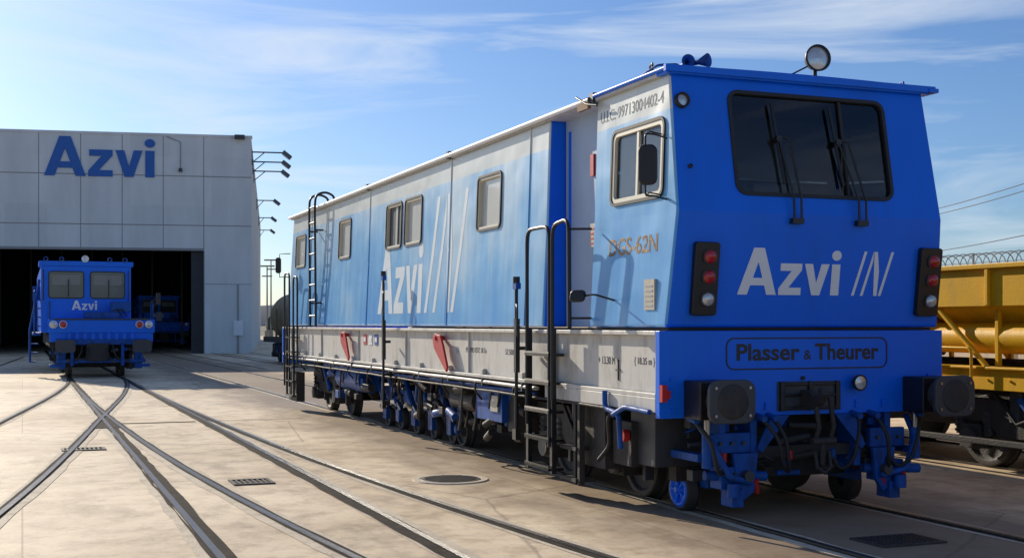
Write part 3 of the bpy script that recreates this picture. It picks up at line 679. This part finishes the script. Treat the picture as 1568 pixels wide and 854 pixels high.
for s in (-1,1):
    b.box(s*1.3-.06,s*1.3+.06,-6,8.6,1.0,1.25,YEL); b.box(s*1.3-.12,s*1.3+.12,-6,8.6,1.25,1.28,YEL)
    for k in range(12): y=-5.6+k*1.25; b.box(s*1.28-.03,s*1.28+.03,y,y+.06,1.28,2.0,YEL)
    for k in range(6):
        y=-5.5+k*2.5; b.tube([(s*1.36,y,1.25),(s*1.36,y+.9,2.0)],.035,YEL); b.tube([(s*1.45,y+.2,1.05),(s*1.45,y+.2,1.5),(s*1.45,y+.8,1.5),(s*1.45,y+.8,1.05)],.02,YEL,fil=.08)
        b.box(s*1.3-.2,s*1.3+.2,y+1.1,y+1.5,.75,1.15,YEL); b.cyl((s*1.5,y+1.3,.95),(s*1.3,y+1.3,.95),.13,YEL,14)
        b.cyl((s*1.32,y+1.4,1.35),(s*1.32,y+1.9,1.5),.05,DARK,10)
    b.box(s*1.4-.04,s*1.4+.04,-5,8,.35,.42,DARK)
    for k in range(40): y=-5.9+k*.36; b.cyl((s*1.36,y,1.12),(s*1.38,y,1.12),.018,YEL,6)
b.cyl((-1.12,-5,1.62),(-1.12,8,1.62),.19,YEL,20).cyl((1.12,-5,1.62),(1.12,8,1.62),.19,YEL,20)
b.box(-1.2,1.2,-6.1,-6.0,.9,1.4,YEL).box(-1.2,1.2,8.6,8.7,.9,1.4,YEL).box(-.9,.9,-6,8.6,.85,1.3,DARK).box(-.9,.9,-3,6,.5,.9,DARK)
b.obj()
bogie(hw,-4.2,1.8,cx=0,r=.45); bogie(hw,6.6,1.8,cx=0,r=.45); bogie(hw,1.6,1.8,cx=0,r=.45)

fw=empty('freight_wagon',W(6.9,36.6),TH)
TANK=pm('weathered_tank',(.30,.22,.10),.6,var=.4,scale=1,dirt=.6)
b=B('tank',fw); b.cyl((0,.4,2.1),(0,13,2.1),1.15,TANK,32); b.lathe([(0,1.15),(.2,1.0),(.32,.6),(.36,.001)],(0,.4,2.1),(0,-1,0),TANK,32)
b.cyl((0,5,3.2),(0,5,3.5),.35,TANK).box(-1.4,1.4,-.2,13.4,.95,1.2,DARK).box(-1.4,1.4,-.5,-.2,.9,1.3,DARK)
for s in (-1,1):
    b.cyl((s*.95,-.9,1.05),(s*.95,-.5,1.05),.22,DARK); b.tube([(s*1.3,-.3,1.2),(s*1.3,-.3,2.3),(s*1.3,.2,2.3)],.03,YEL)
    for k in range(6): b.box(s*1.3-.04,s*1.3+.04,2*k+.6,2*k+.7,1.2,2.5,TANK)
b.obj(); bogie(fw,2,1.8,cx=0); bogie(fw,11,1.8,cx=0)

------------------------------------

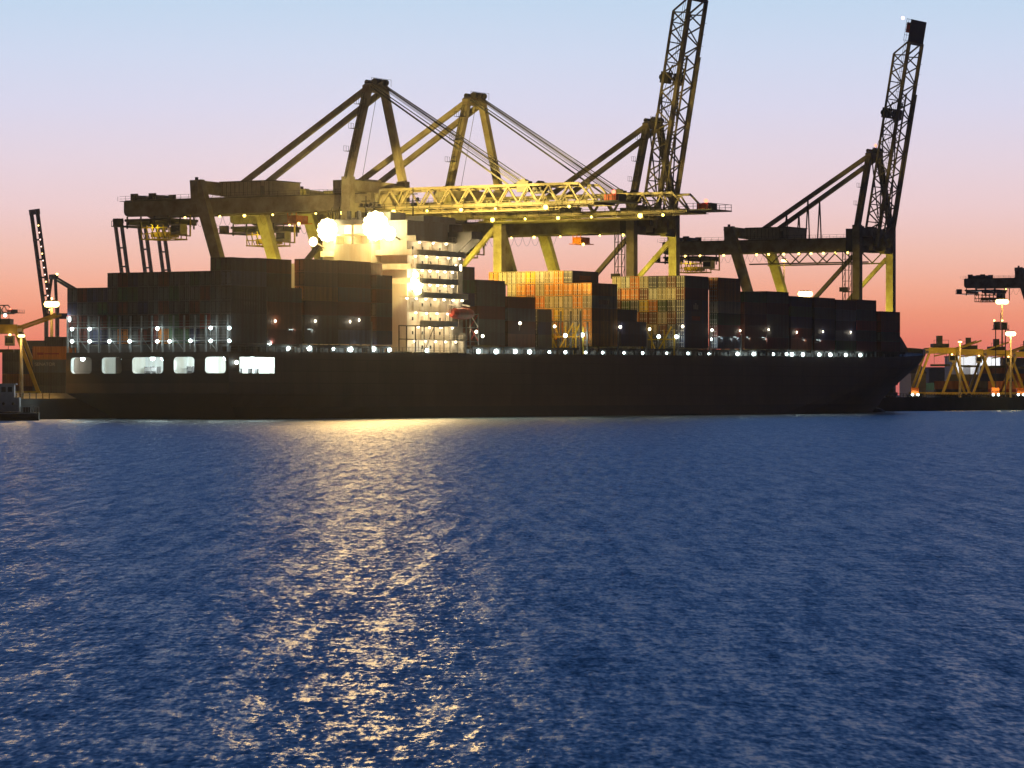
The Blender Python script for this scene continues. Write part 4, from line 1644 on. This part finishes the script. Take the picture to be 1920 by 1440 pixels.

------------------------------------

REQUIREMENT: Each line that holds the string "finishes" counts once; give the total and nothing else.

EXERCISE SOLUTION: 2